Neutron Veto Efficiency of the DarkSide-50 Detector

Abstract

DarkSide is a direct dark matter detection experiment searching for evidence of Weakly Interacting Massive Particles (WIMPs), a well-motivated candidate for dark matter. The DarkSide-50 Time Projection Chamber (TPC) has an active volume containing 50 kg of liquid argon and has been in operation at Laboratori Nazionali del Gran Sasso in Italy since late 2013. The DarkSide-50 TPC is surrounded by a 30 t boron-loaded liquid scintillator that acts as a Neutron Veto (NV). The NV is immersed in a 1 kt ultra-pure water Cherenkov detector that acts as a Muon Veto (MV) and passive shielding against external neutrons and γ-rays.

WIMP interactions are expected to be rare due to the low scattering cross section. A majority of the signals in our detector are from background particles. There are four primary sources of background: γ-rays and Cherenkov radiation from radioactive decays in the detector's construction materials, β’s from (_^85)Kr and (_^39)Ar dissolved in the argon target, and neutrons from (α, n) and fission reactions from radioactive contaminants in the detector's materials.

The DarkSide-50 TPC is designed to efficiently reduce background from β’s and γ-rays as well as from Cherenkov radiation by applying pulse shape discrimination and fiducial volume cuts. In this report, I will present detailed estimates of γ-ray activities of the detector components based on spectra and rates measured with the TPC and the NV.

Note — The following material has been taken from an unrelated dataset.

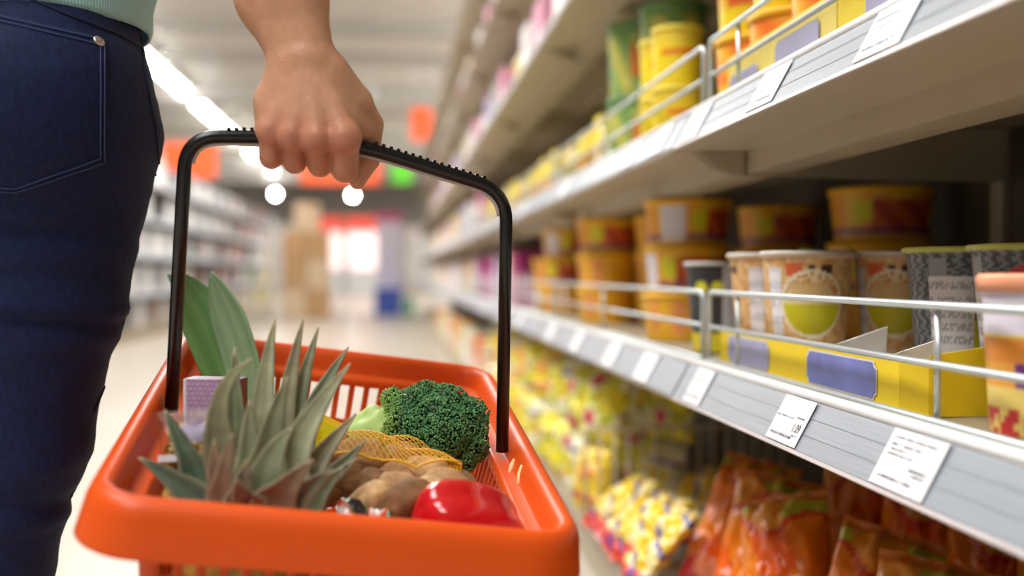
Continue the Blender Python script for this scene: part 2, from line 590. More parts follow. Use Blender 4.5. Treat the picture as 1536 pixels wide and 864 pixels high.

The most important background in WIMP direct detection experiments are neutrons, which can produce elastic nuclear recoils that look exactly like WIMP interactions. In DarkSide-50, we both actively suppress and measure the rate of neutron-induced background events using the NV. The NV response was calibrated using two radioactive neutron sources, (_^241)Am (_^13)C and (_^241)Am (_^9)Be. I will present the neutron veto efficiency based on this calibration data.